Task
Among the entries below, find the line with "511 on. This part finishes the script.", then quote it and each following line up to and including the line with "tag(link('treeline', bm, M_leaf), 'green", and nothing else.

Material shown
** START **
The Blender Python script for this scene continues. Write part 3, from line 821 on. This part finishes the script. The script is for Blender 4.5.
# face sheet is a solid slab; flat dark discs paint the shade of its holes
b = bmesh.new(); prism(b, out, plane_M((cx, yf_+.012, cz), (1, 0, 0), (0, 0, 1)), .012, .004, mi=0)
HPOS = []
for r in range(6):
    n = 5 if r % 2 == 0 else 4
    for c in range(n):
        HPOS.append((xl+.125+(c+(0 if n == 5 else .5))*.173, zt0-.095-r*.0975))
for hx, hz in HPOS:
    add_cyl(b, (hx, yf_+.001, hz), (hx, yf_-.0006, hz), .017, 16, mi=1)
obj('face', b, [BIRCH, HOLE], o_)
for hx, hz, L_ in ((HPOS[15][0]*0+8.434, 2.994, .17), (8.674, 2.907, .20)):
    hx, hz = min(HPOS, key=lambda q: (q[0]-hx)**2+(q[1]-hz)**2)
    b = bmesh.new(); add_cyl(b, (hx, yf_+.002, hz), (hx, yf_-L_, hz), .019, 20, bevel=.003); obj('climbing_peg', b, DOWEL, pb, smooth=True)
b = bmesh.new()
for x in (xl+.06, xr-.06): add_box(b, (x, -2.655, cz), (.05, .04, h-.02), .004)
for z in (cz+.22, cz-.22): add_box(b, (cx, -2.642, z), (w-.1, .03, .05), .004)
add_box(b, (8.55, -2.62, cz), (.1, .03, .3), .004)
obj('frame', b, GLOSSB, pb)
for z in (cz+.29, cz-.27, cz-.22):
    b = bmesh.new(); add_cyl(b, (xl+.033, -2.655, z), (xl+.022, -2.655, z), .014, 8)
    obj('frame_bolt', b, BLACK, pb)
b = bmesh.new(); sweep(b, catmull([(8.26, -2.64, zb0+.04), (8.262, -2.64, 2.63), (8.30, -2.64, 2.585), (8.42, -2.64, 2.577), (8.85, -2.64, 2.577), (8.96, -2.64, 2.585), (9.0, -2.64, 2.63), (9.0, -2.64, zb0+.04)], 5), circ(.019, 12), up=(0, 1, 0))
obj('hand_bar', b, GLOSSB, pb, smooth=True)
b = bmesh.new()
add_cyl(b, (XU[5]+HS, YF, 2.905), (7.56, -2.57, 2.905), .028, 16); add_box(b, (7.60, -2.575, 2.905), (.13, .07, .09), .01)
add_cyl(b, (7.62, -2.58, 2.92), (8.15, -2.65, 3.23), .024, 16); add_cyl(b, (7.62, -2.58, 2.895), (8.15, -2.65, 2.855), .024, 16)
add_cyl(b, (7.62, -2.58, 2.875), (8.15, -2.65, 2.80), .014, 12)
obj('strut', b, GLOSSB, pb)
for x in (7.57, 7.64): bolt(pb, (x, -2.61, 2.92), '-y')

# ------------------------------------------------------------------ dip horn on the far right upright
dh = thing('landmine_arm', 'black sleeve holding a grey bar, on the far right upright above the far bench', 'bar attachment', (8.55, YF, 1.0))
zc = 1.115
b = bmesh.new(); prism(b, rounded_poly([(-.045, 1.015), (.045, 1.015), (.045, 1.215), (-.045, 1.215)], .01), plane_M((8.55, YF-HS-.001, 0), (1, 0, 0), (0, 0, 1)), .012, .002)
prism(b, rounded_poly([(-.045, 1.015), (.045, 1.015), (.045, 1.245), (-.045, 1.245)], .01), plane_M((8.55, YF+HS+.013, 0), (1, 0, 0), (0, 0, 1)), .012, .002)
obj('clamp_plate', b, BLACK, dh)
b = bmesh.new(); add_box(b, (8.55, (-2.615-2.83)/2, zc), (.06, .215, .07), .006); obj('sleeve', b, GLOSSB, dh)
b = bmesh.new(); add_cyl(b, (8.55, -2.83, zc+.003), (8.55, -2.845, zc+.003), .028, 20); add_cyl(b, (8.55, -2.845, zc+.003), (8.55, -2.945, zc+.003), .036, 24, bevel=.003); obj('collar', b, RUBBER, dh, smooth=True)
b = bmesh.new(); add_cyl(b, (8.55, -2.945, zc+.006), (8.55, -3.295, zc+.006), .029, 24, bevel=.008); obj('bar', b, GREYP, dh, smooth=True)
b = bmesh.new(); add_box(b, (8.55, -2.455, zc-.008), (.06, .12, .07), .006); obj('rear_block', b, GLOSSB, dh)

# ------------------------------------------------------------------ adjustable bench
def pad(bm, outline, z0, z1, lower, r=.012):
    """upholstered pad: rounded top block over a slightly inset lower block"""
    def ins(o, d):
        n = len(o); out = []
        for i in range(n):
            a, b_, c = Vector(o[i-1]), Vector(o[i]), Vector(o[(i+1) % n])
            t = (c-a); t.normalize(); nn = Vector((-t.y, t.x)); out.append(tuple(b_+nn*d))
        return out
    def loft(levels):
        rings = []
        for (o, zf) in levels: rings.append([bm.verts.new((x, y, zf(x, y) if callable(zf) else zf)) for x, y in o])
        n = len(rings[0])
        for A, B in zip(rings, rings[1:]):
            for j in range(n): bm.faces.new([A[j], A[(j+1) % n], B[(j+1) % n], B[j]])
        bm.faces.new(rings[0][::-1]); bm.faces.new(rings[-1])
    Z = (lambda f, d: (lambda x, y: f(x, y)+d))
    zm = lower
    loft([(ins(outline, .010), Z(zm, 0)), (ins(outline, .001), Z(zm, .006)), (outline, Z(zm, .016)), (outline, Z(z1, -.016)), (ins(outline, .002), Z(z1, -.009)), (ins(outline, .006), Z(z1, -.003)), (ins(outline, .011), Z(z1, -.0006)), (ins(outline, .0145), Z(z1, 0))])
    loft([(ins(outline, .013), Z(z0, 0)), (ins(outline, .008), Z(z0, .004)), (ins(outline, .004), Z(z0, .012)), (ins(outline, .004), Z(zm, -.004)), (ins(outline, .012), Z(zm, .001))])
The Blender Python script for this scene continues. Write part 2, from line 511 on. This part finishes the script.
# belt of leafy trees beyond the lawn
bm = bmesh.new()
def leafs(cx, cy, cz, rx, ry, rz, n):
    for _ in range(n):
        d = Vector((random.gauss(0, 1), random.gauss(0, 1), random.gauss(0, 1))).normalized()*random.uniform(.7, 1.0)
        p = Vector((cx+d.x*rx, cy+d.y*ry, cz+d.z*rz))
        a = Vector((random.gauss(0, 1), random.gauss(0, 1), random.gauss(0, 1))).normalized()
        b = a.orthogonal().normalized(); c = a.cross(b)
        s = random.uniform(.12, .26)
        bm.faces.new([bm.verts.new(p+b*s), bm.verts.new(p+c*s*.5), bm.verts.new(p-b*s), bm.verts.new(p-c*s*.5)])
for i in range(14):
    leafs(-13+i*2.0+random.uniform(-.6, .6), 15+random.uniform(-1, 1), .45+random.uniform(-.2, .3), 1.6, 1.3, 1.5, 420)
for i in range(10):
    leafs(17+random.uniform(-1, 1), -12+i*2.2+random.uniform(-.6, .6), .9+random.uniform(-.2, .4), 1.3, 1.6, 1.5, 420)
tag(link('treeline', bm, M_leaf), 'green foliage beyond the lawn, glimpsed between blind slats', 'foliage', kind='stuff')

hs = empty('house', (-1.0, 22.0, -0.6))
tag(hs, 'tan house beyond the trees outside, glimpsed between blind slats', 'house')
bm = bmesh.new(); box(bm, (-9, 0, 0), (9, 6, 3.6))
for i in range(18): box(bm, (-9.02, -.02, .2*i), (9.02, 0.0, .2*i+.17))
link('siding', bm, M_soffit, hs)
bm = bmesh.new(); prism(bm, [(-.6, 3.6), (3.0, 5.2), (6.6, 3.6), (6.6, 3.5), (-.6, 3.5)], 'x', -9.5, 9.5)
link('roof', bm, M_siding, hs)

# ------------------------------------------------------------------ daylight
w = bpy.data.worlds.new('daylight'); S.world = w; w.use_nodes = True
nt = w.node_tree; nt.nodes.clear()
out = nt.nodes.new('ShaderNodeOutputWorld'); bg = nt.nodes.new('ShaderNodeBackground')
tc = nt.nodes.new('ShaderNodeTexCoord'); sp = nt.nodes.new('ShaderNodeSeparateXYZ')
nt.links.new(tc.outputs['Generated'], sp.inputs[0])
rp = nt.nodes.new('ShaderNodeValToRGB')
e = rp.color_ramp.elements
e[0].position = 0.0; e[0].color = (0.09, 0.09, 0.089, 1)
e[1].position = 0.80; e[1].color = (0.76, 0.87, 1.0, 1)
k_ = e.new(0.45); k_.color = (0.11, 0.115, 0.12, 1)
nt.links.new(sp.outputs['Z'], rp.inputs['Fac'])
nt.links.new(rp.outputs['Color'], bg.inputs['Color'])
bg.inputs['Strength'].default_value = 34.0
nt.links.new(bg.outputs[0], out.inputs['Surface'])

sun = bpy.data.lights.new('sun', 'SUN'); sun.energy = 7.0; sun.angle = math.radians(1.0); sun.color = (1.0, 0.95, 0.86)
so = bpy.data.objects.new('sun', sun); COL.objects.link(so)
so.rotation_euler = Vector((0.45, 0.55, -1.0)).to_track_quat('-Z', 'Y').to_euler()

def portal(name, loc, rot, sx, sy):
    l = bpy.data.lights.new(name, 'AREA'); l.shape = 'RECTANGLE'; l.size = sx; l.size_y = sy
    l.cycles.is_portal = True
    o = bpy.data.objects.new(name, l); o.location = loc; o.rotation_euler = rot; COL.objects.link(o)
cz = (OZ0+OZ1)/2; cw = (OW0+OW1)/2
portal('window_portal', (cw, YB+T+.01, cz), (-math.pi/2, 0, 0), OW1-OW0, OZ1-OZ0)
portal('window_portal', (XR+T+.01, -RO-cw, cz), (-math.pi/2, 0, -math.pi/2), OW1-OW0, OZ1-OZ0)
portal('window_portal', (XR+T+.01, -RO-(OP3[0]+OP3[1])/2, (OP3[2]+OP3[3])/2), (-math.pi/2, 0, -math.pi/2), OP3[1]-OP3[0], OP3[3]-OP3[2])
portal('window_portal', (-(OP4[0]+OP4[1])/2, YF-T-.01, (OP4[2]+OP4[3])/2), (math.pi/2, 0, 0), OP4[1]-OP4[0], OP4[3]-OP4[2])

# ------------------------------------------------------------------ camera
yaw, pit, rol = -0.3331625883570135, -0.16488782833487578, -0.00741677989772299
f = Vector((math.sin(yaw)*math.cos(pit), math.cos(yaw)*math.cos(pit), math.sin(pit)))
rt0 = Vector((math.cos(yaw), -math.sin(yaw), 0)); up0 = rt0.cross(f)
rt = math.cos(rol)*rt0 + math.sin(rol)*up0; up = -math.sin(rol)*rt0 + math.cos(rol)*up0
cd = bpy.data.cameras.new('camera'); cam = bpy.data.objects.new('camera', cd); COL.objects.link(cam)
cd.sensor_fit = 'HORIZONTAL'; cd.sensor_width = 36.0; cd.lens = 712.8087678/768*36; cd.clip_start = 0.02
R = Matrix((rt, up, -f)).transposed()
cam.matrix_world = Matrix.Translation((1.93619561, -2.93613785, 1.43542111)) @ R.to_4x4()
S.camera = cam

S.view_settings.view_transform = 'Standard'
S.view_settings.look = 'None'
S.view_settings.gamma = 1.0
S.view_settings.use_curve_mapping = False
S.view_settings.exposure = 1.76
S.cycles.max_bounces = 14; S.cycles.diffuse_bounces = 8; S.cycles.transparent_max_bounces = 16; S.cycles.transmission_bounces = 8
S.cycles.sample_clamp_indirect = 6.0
** END **
Reply
The Blender Python script for this scene continues. Write part 2, from line 511 on. This part finishes the script.
# belt of leafy trees beyond the lawn
bm = bmesh.new()
def leafs(cx, cy, cz, rx, ry, rz, n):
    for _ in range(n):
        d = Vector((random.gauss(0, 1), random.gauss(0, 1), random.gauss(0, 1))).normalized()*random.uniform(.7, 1.0)
        p = Vector((cx+d.x*rx, cy+d.y*ry, cz+d.z*rz))
        a = Vector((random.gauss(0, 1), random.gauss(0, 1), random.gauss(0, 1))).normalized()
        b = a.orthogonal().normalized(); c = a.cross(b)
        s = random.uniform(.12, .26)
        bm.faces.new([bm.verts.new(p+b*s), bm.verts.new(p+c*s*.5), bm.verts.new(p-b*s), bm.verts.new(p-c*s*.5)])
for i in range(14):
    leafs(-13+i*2.0+random.uniform(-.6, .6), 15+random.uniform(-1, 1), .45+random.uniform(-.2, .3), 1.6, 1.3, 1.5, 420)
for i in range(10):
    leafs(17+random.uniform(-1, 1), -12+i*2.2+random.uniform(-.6, .6), .9+random.uniform(-.2, .4), 1.3, 1.6, 1.5, 420)
tag(link('treeline', bm, M_leaf), 'green foliage beyond the lawn, glimpsed between blind slats', 'foliage', kind='stuff')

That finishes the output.